What to produce:
Please output the data below exactly as given, starting at its first line and stopping after the line that contains "o['label'] = 'tiny".

Dataset content:

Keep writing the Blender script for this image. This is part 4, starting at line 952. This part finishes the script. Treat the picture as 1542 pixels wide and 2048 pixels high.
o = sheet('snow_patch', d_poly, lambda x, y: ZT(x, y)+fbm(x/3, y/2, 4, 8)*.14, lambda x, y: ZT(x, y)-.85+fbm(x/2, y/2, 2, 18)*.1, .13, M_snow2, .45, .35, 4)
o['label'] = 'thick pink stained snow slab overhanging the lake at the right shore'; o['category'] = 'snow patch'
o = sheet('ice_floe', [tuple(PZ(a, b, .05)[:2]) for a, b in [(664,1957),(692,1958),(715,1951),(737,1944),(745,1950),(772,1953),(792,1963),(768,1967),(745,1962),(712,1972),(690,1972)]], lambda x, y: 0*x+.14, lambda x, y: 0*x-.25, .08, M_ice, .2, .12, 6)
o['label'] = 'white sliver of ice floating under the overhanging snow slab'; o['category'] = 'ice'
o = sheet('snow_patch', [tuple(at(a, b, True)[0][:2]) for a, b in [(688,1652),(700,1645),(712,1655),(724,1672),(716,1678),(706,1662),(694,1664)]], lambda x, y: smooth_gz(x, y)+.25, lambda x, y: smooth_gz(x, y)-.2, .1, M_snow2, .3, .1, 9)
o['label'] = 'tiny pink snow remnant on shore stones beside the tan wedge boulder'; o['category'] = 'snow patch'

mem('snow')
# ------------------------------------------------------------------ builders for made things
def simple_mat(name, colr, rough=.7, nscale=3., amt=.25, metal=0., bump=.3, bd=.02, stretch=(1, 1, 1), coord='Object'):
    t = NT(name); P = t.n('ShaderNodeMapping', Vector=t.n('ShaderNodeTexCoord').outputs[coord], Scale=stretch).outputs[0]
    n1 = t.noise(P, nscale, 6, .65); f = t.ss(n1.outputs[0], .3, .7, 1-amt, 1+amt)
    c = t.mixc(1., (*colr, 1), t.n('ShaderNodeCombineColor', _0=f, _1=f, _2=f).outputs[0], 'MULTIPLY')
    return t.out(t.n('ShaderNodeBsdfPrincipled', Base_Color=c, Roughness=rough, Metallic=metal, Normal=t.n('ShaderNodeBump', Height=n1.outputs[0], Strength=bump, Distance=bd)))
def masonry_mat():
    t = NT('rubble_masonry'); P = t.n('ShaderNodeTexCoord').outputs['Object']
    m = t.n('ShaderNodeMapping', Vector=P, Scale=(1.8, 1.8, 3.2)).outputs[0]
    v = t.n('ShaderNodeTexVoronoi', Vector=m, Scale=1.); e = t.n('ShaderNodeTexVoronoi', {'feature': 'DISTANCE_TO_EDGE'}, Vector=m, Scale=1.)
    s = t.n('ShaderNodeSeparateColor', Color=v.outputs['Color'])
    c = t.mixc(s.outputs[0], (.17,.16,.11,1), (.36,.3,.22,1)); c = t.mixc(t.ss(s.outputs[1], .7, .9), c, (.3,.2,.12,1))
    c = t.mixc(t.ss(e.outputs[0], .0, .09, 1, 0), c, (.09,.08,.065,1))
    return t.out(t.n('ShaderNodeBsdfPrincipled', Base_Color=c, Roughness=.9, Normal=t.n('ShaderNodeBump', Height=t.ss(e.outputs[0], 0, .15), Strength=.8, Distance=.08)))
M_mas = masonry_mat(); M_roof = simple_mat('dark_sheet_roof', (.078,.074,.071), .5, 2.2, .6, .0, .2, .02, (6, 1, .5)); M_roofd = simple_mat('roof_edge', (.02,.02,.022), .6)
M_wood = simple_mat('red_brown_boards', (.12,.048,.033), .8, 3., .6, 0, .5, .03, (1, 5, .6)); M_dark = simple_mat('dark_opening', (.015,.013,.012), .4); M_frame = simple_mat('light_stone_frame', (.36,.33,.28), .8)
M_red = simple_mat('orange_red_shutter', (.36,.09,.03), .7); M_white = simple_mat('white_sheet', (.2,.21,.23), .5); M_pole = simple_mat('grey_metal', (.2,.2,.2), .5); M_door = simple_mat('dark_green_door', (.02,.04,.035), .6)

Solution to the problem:
Keep writing the Blender script for this image. This is part 4, starting at line 952. This part finishes the script. Treat the picture as 1542 pixels wide and 2048 pixels high.
o = sheet('snow_patch', d_poly, lambda x, y: ZT(x, y)+fbm(x/3, y/2, 4, 8)*.14, lambda x, y: ZT(x, y)-.85+fbm(x/2, y/2, 2, 18)*.1, .13, M_snow2, .45, .35, 4)
o['label'] = 'thick pink stained snow slab overhanging the lake at the right shore'; o['category'] = 'snow patch'
o = sheet('ice_floe', [tuple(PZ(a, b, .05)[:2]) for a, b in [(664,1957),(692,1958),(715,1951),(737,1944),(745,1950),(772,1953),(792,1963),(768,1967),(745,1962),(712,1972),(690,1972)]], lambda x, y: 0*x+.14, lambda x, y: 0*x-.25, .08, M_ice, .2, .12, 6)
o['label'] = 'white sliver of ice floating under the overhanging snow slab'; o['category'] = 'ice'
o = sheet('snow_patch', [tuple(at(a, b, True)[0][:2]) for a, b in [(688,1652),(700,1645),(712,1655),(724,1672),(716,1678),(706,1662),(694,1664)]], lambda x, y: smooth_gz(x, y)+.25, lambda x, y: smooth_gz(x, y)-.2, .1, M_snow2, .3, .1, 9)
o['label'] = 'tiny pink snow remnant on shore stones beside the tan wedge boulder'; o['category'] = 'snow patch'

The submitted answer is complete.